Calais migrants facing ‘very dangerous’ conditions as temperatures drop

Up to 2,000 people living in desperate conditions in northern France now face “very dangerous” weather as winter approaches, volunteers in Calais say.

People living rough in fields and scrubland in the French port is a common sight, with settlements more temporary and dispersed in recent years following the destruction of The Jungle camp.

Many speak of their long and difficult journeys to get to Calais after fleeing horrors of war and torture in their home countries thousands of miles away.

Some spend months living there trying to cross to the UK every day, risking their lives trying to board lorries or getting into dinghies bound for the English coastline.

“The people that we meet every day here all have one thing in common: they’re just trying to find safety,” Care4Calais volunteer Matt Cowling told the PA news agency.

Speaking at the migrant charity’s warehouse in Calais, he added: “Unfortunately we don’t have a fair asylum system for the UK.

“These people are forced to make very dangerous journeys across the Channel… people are in really terrible conditions at the moment so it’s really important that people are coming in here to volunteer and to donate clothes and things like that.”

He warned that dropping temperatures were making conditions “very dangerous” for those sleeping rough in Calais and appealed for donations.

Fellow volunteer Imogen Hardman blamed French authorities for “almost daily” evictions of migrants in Calais as well as UK asylum policy.

She told PA: “People just have nowhere to settle and people who have escaped really difficult situations are just not finding a place of safety at all.”

Volunteers go through donated clothes at the Care4Calais warehouse
Volunteers go through donated clothes at the Care4Calais warehouse (Gareth Fuller/PA)

While large numbers of people who pass through Calais make it safely to the UK – nearly 20,000 this year – the routes by both sea and lorry can be deadly.

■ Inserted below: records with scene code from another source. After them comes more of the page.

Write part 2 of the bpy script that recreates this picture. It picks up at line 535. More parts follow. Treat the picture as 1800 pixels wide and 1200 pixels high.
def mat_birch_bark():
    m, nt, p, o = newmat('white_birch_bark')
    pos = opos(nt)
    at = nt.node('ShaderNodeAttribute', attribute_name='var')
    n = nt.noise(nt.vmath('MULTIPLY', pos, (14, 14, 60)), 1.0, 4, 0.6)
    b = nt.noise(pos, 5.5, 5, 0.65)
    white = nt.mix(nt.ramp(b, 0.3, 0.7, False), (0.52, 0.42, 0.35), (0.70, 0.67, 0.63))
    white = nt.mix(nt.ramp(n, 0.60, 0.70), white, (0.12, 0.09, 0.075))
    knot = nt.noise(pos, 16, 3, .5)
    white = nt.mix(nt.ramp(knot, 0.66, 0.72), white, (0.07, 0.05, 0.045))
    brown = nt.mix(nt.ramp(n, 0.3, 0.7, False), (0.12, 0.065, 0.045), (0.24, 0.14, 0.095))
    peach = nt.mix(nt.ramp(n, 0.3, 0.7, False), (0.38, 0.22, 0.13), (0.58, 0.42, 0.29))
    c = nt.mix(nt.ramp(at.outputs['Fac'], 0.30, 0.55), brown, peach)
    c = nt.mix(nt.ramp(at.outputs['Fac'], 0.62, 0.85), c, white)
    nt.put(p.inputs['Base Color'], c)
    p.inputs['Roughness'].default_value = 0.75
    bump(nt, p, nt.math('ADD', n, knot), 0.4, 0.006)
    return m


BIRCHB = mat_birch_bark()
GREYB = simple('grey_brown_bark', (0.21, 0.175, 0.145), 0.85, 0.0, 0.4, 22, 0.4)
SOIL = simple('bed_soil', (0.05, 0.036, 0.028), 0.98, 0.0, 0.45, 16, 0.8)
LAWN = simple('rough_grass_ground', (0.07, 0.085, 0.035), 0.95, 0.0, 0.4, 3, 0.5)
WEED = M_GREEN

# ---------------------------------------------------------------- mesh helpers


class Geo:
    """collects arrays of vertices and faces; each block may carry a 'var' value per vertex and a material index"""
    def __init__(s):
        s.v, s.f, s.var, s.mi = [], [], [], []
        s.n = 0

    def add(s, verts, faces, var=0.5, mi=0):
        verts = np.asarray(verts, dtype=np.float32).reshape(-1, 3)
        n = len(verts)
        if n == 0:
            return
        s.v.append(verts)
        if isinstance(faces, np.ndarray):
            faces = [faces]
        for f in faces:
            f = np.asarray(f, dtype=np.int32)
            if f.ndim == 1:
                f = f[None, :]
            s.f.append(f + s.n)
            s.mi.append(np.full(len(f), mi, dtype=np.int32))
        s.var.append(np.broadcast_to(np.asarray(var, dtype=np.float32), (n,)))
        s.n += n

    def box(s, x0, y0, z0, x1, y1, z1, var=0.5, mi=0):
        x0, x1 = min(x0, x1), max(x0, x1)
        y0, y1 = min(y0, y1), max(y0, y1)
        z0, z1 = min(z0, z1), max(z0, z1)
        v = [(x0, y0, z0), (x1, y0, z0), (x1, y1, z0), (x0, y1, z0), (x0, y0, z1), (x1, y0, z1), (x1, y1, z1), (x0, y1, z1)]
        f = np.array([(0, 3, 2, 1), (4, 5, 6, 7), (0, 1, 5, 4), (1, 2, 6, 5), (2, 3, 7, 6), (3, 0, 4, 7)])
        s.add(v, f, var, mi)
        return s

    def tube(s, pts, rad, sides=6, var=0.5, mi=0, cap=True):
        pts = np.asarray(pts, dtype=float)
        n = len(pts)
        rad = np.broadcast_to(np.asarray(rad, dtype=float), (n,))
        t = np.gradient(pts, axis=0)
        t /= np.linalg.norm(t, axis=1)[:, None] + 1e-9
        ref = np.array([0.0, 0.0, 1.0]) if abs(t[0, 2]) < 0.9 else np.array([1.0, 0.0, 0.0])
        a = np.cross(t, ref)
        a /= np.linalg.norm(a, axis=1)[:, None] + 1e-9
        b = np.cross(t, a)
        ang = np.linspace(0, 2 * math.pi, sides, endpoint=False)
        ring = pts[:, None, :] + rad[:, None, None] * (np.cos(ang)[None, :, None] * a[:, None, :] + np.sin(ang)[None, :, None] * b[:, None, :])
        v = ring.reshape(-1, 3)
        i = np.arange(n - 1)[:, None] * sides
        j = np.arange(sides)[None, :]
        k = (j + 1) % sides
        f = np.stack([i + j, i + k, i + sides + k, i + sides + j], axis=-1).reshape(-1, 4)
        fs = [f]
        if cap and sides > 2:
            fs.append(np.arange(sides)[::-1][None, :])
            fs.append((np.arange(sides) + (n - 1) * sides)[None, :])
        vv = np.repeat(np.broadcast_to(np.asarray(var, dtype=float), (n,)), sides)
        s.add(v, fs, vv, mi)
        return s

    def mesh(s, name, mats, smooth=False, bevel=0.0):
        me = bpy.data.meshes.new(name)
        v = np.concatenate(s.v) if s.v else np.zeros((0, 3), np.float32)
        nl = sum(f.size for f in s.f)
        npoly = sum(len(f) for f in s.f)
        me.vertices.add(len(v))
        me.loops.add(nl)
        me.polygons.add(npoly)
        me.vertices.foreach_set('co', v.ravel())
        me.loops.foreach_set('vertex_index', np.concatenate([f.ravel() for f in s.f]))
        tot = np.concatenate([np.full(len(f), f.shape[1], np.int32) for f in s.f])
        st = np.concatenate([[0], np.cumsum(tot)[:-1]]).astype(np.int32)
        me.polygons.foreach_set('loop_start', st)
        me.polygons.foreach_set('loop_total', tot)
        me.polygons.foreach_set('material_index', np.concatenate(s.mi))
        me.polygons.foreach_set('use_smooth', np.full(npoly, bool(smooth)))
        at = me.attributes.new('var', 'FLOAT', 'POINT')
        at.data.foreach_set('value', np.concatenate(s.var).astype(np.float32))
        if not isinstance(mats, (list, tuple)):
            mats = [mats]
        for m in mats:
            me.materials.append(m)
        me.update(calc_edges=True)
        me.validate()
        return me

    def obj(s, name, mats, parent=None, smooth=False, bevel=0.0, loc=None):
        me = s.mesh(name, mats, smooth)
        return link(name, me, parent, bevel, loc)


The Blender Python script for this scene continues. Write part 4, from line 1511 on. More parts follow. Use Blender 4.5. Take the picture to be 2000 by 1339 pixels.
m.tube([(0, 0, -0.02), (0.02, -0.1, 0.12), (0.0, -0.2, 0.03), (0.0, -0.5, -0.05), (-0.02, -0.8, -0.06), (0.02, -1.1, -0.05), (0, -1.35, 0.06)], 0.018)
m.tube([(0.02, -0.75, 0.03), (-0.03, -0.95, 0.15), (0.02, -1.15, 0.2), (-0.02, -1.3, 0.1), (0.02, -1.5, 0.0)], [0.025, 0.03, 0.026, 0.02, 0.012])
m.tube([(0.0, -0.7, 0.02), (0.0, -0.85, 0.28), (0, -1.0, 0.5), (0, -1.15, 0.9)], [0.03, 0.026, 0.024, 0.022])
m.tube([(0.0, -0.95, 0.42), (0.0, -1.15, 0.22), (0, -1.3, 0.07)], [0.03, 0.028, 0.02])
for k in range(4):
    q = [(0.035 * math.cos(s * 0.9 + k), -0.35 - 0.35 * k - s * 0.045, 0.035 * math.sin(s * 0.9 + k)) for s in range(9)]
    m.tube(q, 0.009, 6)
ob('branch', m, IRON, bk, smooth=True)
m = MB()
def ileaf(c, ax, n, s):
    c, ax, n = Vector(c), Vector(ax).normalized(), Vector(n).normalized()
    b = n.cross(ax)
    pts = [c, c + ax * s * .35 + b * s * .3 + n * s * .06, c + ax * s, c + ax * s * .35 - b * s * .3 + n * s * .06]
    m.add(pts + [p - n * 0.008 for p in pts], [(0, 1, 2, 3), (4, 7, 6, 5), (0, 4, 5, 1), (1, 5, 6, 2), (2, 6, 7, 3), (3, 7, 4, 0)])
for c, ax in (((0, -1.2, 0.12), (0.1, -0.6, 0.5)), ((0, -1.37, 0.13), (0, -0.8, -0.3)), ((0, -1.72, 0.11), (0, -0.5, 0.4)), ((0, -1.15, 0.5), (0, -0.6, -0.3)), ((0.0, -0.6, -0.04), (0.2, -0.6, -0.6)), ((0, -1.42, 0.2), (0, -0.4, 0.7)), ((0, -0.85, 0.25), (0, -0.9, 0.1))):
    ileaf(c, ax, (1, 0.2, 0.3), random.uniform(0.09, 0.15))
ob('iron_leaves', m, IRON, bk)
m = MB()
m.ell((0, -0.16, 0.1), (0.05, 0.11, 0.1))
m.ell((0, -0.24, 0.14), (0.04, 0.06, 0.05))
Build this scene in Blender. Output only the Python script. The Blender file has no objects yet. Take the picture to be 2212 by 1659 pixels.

Since the beginning of 2019, more than a dozen people have died or gone missing while trying to cross the English Channel in small boats.

They are among about 300 border-related deaths in and around the English Channel since 1999, according to a report by the Institute of Race Relations, the Permanent Peoples’ Tribunal London steering group and French group Gisti.

It is feared as many as three people are missing after trying to cross from France to the UK in a dinghy last week.

Two men – both Somali nationals – were rescued off the Essex coast but searches for any remaining survivors were later called off.

In October 2020 a boat sank off the coast of France leading to the deaths of seven people, including five from a Kurdish-Iranian family.

The family were named as Rasoul Iran-Nejad, 35, Shiva Mohammad Panahi, 35, Anita, nine, Armin, six, and Artin, 15 months.